Goal
Return each line of the material verbatim.

-- begin --

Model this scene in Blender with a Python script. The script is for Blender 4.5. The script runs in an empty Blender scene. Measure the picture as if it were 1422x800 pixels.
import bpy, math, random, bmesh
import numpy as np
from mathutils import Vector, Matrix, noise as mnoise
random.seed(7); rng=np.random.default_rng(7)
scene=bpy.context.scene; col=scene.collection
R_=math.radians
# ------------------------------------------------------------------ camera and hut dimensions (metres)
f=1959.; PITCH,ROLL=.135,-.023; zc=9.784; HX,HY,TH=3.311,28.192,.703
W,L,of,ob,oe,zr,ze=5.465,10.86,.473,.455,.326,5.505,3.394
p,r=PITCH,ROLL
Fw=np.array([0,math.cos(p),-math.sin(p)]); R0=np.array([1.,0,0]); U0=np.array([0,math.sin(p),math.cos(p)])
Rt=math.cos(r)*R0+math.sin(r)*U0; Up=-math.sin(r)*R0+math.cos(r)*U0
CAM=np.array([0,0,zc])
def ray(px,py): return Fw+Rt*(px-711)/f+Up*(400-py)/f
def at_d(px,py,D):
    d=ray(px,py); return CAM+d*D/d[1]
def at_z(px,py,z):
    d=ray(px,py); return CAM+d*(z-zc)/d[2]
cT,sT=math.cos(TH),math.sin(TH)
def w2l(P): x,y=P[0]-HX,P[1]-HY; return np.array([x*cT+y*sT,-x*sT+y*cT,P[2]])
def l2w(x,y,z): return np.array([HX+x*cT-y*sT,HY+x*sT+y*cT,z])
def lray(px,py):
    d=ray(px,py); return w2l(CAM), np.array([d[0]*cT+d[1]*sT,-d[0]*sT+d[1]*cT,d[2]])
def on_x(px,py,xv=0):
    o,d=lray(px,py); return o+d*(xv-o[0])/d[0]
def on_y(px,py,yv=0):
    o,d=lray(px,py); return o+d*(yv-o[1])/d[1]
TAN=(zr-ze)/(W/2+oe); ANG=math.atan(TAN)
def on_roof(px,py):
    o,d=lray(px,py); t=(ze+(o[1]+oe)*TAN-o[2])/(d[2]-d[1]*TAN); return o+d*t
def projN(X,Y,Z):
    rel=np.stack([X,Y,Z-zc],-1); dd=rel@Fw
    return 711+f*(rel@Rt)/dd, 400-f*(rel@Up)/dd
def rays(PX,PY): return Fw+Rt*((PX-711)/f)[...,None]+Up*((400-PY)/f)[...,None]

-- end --

Task solution
Model this scene in Blender with a Python script. The script is for Blender 4.5. The script runs in an empty Blender scene. Measure the picture as if it were 1422x800 pixels.
import bpy, math, random, bmesh
import numpy as np
from mathutils import Vector, Matrix, noise as mnoise
random.seed(7); rng=np.random.default_rng(7)
scene=bpy.context.scene; col=scene.collection
R_=math.radians
# ------------------------------------------------------------------ camera and hut dimensions (metres)
f=1959.; PITCH,ROLL=.135,-.023; zc=9.784; HX,HY,TH=3.311,28.192,.703
W,L,of,ob,oe,zr,ze=5.465,10.86,.473,.455,.326,5.505,3.394
p,r=PITCH,ROLL
Fw=np.array([0,math.cos(p),-math.sin(p)]); R0=np.array([1.,0,0]); U0=np.array([0,math.sin(p),math.cos(p)])
Rt=math.cos(r)*R0+math.sin(r)*U0; Up=-math.sin(r)*R0+math.cos(r)*U0
CAM=np.array([0,0,zc])
def ray(px,py): return Fw+Rt*(px-711)/f+Up*(400-py)/f
def at_d(px,py,D):
    d=ray(px,py); return CAM+d*D/d[1]
def at_z(px,py,z):
    d=ray(px,py); return CAM+d*(z-zc)/d[2]
cT,sT=math.cos(TH),math.sin(TH)
def w2l(P): x,y=P[0]-HX,P[1]-HY; return np.array([x*cT+y*sT,-x*sT+y*cT,P[2]])
def l2w(x,y,z): return np.array([HX+x*cT-y*sT,HY+x*sT+y*cT,z])
def lray(px,py):
    d=ray(px,py); return w2l(CAM), np.array([d[0]*cT+d[1]*sT,-d[0]*sT+d[1]*cT,d[2]])
def on_x(px,py,xv=0):
    o,d=lray(px,py); return o+d*(xv-o[0])/d[0]
def on_y(px,py,yv=0):
    o,d=lray(px,py); return o+d*(yv-o[1])/d[1]
TAN=(zr-ze)/(W/2+oe); ANG=math.atan(TAN)
def on_roof(px,py):
    o,d=lray(px,py); t=(ze+(o[1]+oe)*TAN-o[2])/(d[2]-d[1]*TAN); return o+d*t
def projN(X,Y,Z):
    rel=np.stack([X,Y,Z-zc],-1); dd=rel@Fw
    return 711+f*(rel@Rt)/dd, 400-f*(rel@Up)/dd
def rays(PX,PY): return Fw+Rt*((PX-711)/f)[...,None]+Up*((400-PY)/f)[...,None]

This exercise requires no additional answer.